_Data extract_.
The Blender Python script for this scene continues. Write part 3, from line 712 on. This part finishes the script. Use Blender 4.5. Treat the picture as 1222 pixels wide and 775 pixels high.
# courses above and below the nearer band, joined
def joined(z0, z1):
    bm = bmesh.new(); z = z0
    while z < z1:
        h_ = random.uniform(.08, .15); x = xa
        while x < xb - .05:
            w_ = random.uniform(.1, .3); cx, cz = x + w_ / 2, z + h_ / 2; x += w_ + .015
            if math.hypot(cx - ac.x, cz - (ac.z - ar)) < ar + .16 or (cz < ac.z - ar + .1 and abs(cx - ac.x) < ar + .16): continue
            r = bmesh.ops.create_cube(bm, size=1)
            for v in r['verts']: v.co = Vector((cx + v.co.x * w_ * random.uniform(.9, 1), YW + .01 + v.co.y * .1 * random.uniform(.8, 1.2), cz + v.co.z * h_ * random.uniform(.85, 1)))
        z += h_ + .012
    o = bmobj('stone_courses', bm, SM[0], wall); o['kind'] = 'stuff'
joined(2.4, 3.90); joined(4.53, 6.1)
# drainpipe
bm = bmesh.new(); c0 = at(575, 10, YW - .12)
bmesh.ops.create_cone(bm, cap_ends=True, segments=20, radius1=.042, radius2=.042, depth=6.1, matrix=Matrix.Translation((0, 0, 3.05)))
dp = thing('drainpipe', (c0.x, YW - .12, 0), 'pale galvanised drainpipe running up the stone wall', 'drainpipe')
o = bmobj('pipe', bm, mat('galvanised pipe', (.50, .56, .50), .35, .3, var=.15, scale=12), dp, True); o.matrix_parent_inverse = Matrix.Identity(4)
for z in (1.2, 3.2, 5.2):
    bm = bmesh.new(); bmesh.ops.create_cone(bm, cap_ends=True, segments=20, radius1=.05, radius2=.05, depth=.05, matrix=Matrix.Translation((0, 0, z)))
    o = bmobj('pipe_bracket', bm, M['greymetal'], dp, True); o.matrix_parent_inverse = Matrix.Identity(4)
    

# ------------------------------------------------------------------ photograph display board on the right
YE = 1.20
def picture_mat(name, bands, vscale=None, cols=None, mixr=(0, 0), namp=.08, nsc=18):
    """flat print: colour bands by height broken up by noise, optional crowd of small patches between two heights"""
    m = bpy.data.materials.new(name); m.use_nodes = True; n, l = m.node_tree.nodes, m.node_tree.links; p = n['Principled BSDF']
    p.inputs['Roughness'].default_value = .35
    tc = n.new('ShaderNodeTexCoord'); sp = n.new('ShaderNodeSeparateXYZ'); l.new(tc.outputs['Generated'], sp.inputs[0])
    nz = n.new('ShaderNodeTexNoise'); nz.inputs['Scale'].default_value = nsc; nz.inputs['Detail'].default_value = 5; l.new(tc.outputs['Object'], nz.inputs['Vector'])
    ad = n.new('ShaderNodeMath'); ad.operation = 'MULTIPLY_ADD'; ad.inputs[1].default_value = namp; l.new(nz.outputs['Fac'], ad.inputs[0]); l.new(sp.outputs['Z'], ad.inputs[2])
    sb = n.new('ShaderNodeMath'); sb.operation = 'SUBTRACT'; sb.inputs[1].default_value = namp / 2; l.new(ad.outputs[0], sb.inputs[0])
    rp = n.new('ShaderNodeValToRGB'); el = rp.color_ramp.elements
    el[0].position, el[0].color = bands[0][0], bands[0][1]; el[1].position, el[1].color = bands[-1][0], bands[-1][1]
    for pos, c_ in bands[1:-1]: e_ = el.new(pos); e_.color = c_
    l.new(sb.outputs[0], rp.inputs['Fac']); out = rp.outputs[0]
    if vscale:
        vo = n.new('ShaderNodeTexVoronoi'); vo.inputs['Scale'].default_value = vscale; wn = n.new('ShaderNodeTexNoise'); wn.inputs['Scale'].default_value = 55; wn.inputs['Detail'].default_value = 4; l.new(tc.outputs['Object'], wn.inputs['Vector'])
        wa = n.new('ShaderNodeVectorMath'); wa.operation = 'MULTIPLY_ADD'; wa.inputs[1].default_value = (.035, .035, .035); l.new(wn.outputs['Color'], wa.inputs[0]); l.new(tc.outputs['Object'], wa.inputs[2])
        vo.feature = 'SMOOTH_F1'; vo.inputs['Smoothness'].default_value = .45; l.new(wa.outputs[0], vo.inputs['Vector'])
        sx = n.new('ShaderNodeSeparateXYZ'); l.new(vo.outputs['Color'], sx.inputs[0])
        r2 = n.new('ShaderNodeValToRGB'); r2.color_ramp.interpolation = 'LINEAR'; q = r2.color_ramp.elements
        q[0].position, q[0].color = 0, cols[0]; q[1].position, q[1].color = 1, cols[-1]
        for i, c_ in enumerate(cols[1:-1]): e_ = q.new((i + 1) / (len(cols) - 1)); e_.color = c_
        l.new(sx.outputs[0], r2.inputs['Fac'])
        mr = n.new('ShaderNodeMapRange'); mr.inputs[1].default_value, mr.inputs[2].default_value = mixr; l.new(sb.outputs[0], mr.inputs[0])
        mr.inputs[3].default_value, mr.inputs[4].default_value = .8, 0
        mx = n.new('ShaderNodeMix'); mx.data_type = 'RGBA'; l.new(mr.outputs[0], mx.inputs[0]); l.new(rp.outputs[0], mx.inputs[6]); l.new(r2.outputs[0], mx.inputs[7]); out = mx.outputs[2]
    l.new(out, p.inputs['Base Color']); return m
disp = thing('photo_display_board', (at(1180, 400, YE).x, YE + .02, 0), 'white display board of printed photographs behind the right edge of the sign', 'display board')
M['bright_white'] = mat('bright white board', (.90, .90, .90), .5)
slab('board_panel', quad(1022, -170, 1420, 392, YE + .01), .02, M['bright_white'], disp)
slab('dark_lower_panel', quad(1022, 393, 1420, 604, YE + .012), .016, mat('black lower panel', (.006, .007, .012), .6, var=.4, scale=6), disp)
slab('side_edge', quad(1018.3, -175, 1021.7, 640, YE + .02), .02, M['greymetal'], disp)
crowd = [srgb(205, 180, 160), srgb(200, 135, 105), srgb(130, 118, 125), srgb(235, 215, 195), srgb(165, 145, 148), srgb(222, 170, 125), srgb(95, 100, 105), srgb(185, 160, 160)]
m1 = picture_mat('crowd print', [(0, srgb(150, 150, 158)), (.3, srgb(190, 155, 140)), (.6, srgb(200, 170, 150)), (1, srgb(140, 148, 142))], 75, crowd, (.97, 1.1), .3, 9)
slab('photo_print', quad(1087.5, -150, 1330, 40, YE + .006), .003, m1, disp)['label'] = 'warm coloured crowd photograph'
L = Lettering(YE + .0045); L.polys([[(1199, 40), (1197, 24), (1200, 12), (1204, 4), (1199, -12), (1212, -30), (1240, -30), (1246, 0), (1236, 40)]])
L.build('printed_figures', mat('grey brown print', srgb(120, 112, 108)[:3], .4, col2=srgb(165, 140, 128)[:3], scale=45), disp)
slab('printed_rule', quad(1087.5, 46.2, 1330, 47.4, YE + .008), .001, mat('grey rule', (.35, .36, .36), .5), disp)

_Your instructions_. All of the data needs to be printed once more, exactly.

_Answer_.
The Blender Python script for this scene continues. Write part 3, from line 712 on. This part finishes the script. Use Blender 4.5. Treat the picture as 1222 pixels wide and 775 pixels high.
# courses above and below the nearer band, joined
def joined(z0, z1):
    bm = bmesh.new(); z = z0
    while z < z1:
        h_ = random.uniform(.08, .15); x = xa
        while x < xb - .05:
            w_ = random.uniform(.1, .3); cx, cz = x + w_ / 2, z + h_ / 2; x += w_ + .015
            if math.hypot(cx - ac.x, cz - (ac.z - ar)) < ar + .16 or (cz < ac.z - ar + .1 and abs(cx - ac.x) < ar + .16): continue
            r = bmesh.ops.create_cube(bm, size=1)
            for v in r['verts']: v.co = Vector((cx + v.co.x * w_ * random.uniform(.9, 1), YW + .01 + v.co.y * .1 * random.uniform(.8, 1.2), cz + v.co.z * h_ * random.uniform(.85, 1)))
        z += h_ + .012
    o = bmobj('stone_courses', bm, SM[0], wall); o['kind'] = 'stuff'
joined(2.4, 3.90); joined(4.53, 6.1)
# drainpipe
bm = bmesh.new(); c0 = at(575, 10, YW - .12)
bmesh.ops.create_cone(bm, cap_ends=True, segments=20, radius1=.042, radius2=.042, depth=6.1, matrix=Matrix.Translation((0, 0, 3.05)))
dp = thing('drainpipe', (c0.x, YW - .12, 0), 'pale galvanised drainpipe running up the stone wall', 'drainpipe')
o = bmobj('pipe', bm, mat('galvanised pipe', (.50, .56, .50), .35, .3, var=.15, scale=12), dp, True); o.matrix_parent_inverse = Matrix.Identity(4)
for z in (1.2, 3.2, 5.2):
    bm = bmesh.new(); bmesh.ops.create_cone(bm, cap_ends=True, segments=20, radius1=.05, radius2=.05, depth=.05, matrix=Matrix.Translation((0, 0, z)))
    o = bmobj('pipe_bracket', bm, M['greymetal'], dp, True); o.matrix_parent_inverse = Matrix.Identity(4)
    

# ------------------------------------------------------------------ photograph display board on the right
YE = 1.20
def picture_mat(name, bands, vscale=None, cols=None, mixr=(0, 0), namp=.08, nsc=18):
    """flat print: colour bands by height broken up by noise, optional crowd of small patches between two heights"""
    m = bpy.data.materials.new(name); m.use_nodes = True; n, l = m.node_tree.nodes, m.node_tree.links; p = n['Principled BSDF']
    p.inputs['Roughness'].default_value = .35
    tc = n.new('ShaderNodeTexCoord'); sp = n.new('ShaderNodeSeparateXYZ'); l.new(tc.outputs['Generated'], sp.inputs[0])
    nz = n.new('ShaderNodeTexNoise'); nz.inputs['Scale'].default_value = nsc; nz.inputs['Detail'].default_value = 5; l.new(tc.outputs['Object'], nz.inputs['Vector'])
    ad = n.new('ShaderNodeMath'); ad.operation = 'MULTIPLY_ADD'; ad.inputs[1].default_value = namp; l.new(nz.outputs['Fac'], ad.inputs[0]); l.new(sp.outputs['Z'], ad.inputs[2])
    sb = n.new('ShaderNodeMath'); sb.operation = 'SUBTRACT'; sb.inputs[1].default_value = namp / 2; l.new(ad.outputs[0], sb.inputs[0])
    rp = n.new('ShaderNodeValToRGB'); el = rp.color_ramp.elements
    el[0].position, el[0].color = bands[0][0], bands[0][1]; el[1].position, el[1].color = bands[-1][0], bands[-1][1]
    for pos, c_ in bands[1:-1]: e_ = el.new(pos); e_.color = c_
    l.new(sb.outputs[0], rp.inputs['Fac']); out = rp.outputs[0]
    if vscale:
        vo = n.new('ShaderNodeTexVoronoi'); vo.inputs['Scale'].default_value = vscale; wn = n.new('ShaderNodeTexNoise'); wn.inputs['Scale'].default_value = 55; wn.inputs['Detail'].default_value = 4; l.new(tc.outputs['Object'], wn.inputs['Vector'])
        wa = n.new('ShaderNodeVectorMath'); wa.operation = 'MULTIPLY_ADD'; wa.inputs[1].default_value = (.035, .035, .035); l.new(wn.outputs['Color'], wa.inputs[0]); l.new(tc.outputs['Object'], wa.inputs[2])
        vo.feature = 'SMOOTH_F1'; vo.inputs['Smoothness'].default_value = .45; l.new(wa.outputs[0], vo.inputs['Vector'])
        sx = n.new('ShaderNodeSeparateXYZ'); l.new(vo.outputs['Color'], sx.inputs[0])
        r2 = n.new('ShaderNodeValToRGB'); r2.color_ramp.interpolation = 'LINEAR'; q = r2.color_ramp.elements
        q[0].position, q[0].color = 0, cols[0]; q[1].position, q[1].color = 1, cols[-1]
        for i, c_ in enumerate(cols[1:-1]): e_ = q.new((i + 1) / (len(cols) - 1)); e_.color = c_
        l.new(sx.outputs[0], r2.inputs['Fac'])
        mr = n.new('ShaderNodeMapRange'); mr.inputs[1].default_value, mr.inputs[2].default_value = mixr; l.new(sb.outputs[0], mr.inputs[0])
        mr.inputs[3].default_value, mr.inputs[4].default_value = .8, 0
        mx = n.new('ShaderNodeMix'); mx.data_type = 'RGBA'; l.new(mr.outputs[0], mx.inputs[0]); l.new(rp.outputs[0], mx.inputs[6]); l.new(r2.outputs[0], mx.inputs[7]); out = mx.outputs[2]
    l.new(out, p.inputs['Base Color']); return m
disp = thing('photo_display_board', (at(1180, 400, YE).x, YE + .02, 0), 'white display board of printed photographs behind the right edge of the sign', 'display board')
M['bright_white'] = mat('bright white board', (.90, .90, .90), .5)
slab('board_panel', quad(1022, -170, 1420, 392, YE + .01), .02, M['bright_white'], disp)
slab('dark_lower_panel', quad(1022, 393, 1420, 604, YE + .012), .016, mat('black lower panel', (.006, .007, .012), .6, var=.4, scale=6), disp)
slab('side_edge', quad(1018.3, -175, 1021.7, 640, YE + .02), .02, M['greymetal'], disp)
crowd = [srgb(205, 180, 160), srgb(200, 135, 105), srgb(130, 118, 125), srgb(235, 215, 195), srgb(165, 145, 148), srgb(222, 170, 125), srgb(95, 100, 105), srgb(185, 160, 160)]
m1 = picture_mat('crowd print', [(0, srgb(150, 150, 158)), (.3, srgb(190, 155, 140)), (.6, srgb(200, 170, 150)), (1, srgb(140, 148, 142))], 75, crowd, (.97, 1.1), .3, 9)
slab('photo_print', quad(1087.5, -150, 1330, 40, YE + .006), .003, m1, disp)['label'] = 'warm coloured crowd photograph'
L = Lettering(YE + .0045); L.polys([[(1199, 40), (1197, 24), (1200, 12), (1204, 4), (1199, -12), (1212, -30), (1240, -30), (1246, 0), (1236, 40)]])
L.build('printed_figures', mat('grey brown print', srgb(120, 112, 108)[:3], .4, col2=srgb(165, 140, 128)[:3], scale=45), disp)
slab('printed_rule', quad(1087.5, 46.2, 1330, 47.4, YE + .008), .001, mat('grey rule', (.35, .36, .36), .5), disp)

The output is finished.